Scripts that build scenes
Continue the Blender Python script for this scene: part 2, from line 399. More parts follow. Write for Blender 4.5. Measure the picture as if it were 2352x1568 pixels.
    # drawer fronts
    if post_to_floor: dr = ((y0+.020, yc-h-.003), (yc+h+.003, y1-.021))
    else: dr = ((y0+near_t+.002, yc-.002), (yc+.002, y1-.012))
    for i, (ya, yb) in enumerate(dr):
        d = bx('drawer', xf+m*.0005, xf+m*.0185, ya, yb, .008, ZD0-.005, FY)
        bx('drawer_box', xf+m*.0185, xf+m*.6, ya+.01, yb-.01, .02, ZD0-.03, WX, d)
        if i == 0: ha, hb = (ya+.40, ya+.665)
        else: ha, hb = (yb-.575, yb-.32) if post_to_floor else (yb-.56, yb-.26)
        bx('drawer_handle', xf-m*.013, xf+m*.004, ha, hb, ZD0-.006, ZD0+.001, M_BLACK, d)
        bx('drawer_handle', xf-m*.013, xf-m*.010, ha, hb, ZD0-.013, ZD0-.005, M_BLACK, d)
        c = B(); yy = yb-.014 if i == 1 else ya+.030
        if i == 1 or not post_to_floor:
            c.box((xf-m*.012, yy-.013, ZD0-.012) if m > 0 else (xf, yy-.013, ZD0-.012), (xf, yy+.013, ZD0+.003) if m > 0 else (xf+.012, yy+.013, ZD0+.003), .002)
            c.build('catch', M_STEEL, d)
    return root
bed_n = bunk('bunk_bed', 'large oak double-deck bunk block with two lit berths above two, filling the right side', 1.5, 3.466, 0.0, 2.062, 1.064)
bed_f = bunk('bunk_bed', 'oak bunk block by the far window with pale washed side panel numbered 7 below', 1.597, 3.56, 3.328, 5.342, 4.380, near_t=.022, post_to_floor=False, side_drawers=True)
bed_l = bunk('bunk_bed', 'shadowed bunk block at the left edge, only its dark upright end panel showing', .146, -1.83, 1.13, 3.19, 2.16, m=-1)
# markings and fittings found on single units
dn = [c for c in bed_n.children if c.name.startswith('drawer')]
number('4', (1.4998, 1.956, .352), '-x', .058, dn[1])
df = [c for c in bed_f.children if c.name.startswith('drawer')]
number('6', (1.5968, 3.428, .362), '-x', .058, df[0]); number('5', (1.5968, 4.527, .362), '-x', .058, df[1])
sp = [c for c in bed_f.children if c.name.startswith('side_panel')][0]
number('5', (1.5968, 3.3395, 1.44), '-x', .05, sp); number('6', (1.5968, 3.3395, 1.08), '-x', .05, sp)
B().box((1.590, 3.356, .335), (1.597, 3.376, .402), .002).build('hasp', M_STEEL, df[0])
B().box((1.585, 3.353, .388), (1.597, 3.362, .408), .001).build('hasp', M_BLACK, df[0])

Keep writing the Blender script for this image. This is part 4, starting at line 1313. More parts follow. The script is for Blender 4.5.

Given exercise
Write out the data exactly as it stands.

Solution to the problem
Continue the Blender Python script for this scene: part 2, from line 399. More parts follow. Write for Blender 4.5. Measure the picture as if it were 2352x1568 pixels.
    # drawer fronts
    if post_to_floor: dr = ((y0+.020, yc-h-.003), (yc+h+.003, y1-.021))
    else: dr = ((y0+near_t+.002, yc-.002), (yc+.002, y1-.012))
    for i, (ya, yb) in enumerate(dr):
        d = bx('drawer', xf+m*.0005, xf+m*.0185, ya, yb, .008, ZD0-.005, FY)
        bx('drawer_box', xf+m*.0185, xf+m*.6, ya+.01, yb-.01, .02, ZD0-.03, WX, d)
        if i == 0: ha, hb = (ya+.40, ya+.665)
        else: ha, hb = (yb-.575, yb-.32) if post_to_floor else (yb-.56, yb-.26)
        bx('drawer_handle', xf-m*.013, xf+m*.004, ha, hb, ZD0-.006, ZD0+.001, M_BLACK, d)
        bx('drawer_handle', xf-m*.013, xf-m*.010, ha, hb, ZD0-.013, ZD0-.005, M_BLACK, d)
        c = B(); yy = yb-.014 if i == 1 else ya+.030
        if i == 1 or not post_to_floor:
            c.box((xf-m*.012, yy-.013, ZD0-.012) if m > 0 else (xf, yy-.013, ZD0-.012), (xf, yy+.013, ZD0+.003) if m > 0 else (xf+.012, yy+.013, ZD0+.003), .002)
            c.build('catch', M_STEEL, d)
    return root
bed_n = bunk('bunk_bed', 'large oak double-deck bunk block with two lit berths above two, filling the right side', 1.5, 3.466, 0.0, 2.062, 1.064)
bed_f = bunk('bunk_bed', 'oak bunk block by the far window with pale washed side panel numbered 7 below', 1.597, 3.56, 3.328, 5.342, 4.380, near_t=.022, post_to_floor=False, side_drawers=True)
bed_l = bunk('bunk_bed', 'shadowed bunk block at the left edge, only its dark upright end panel showing', .146, -1.83, 1.13, 3.19, 2.16, m=-1)
# markings and fittings found on single units
dn = [c for c in bed_n.children if c.name.startswith('drawer')]
number('4', (1.4998, 1.956, .352), '-x', .058, dn[1])
df = [c for c in bed_f.children if c.name.startswith('drawer')]
number('6', (1.5968, 3.428, .362), '-x', .058, df[0]); number('5', (1.5968, 4.527, .362), '-x', .058, df[1])
sp = [c for c in bed_f.children if c.name.startswith('side_panel')][0]
number('5', (1.5968, 3.3395, 1.44), '-x', .05, sp); number('6', (1.5968, 3.3395, 1.08), '-x', .05, sp)
B().box((1.590, 3.356, .335), (1.597, 3.376, .402), .002).build('hasp', M_STEEL, df[0])
B().box((1.585, 3.353, .388), (1.597, 3.362, .408), .001).build('hasp', M_BLACK, df[0])

Keep writing the Blender script for this image. This is part 4, starting at line 1313. More parts follow. The script is for Blender 4.5.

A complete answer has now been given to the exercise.